Exercise brief
From the first line of the data through the line containing "PI = math.pi", return each line exactly.

** START OF Given information **

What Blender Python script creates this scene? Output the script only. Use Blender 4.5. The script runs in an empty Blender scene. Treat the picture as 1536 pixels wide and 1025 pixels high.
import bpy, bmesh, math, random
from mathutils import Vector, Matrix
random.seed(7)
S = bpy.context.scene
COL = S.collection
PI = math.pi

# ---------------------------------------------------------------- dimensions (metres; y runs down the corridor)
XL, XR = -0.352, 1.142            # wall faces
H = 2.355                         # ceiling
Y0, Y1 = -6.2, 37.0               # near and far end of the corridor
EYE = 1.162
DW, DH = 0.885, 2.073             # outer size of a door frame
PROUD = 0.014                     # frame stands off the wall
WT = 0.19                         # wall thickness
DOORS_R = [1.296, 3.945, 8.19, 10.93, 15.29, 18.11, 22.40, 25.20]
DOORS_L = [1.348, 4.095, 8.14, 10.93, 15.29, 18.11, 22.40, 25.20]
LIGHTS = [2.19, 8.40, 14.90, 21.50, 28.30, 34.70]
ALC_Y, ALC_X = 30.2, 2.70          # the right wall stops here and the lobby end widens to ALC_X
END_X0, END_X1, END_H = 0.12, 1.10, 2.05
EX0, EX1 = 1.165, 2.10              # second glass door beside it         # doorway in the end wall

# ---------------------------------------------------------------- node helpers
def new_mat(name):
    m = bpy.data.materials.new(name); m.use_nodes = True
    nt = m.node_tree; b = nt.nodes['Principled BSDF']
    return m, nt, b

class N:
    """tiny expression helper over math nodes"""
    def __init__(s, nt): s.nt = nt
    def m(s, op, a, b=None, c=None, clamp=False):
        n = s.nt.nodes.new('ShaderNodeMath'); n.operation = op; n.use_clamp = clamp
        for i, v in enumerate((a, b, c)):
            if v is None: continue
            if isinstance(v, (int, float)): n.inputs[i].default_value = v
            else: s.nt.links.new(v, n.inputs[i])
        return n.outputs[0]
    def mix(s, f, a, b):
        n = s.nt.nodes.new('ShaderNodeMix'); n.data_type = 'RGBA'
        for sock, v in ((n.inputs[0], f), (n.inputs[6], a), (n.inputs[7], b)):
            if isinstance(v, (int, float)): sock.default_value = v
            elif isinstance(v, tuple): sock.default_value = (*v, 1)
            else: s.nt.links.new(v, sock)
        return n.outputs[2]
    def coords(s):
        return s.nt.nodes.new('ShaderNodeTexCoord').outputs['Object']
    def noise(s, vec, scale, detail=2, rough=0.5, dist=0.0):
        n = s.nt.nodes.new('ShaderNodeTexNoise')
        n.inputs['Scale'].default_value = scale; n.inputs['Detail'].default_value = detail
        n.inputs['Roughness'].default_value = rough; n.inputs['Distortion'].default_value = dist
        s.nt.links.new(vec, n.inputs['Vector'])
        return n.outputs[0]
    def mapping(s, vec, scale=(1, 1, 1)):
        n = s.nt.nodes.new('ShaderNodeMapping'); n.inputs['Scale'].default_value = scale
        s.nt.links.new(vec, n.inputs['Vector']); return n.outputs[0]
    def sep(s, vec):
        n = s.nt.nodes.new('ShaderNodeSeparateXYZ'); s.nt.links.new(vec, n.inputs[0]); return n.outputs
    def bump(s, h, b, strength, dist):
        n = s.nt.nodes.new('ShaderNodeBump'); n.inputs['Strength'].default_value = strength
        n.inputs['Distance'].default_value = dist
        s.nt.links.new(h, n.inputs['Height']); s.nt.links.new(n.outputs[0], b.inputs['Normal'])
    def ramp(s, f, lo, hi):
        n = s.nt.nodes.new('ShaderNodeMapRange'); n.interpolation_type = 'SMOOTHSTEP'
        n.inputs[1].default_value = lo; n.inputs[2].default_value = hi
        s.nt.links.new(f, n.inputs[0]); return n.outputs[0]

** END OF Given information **

Complete output
What Blender Python script creates this scene? Output the script only. Use Blender 4.5. The script runs in an empty Blender scene. Treat the picture as 1536 pixels wide and 1025 pixels high.
import bpy, bmesh, math, random
from mathutils import Vector, Matrix
random.seed(7)
S = bpy.context.scene
COL = S.collection
PI = math.pi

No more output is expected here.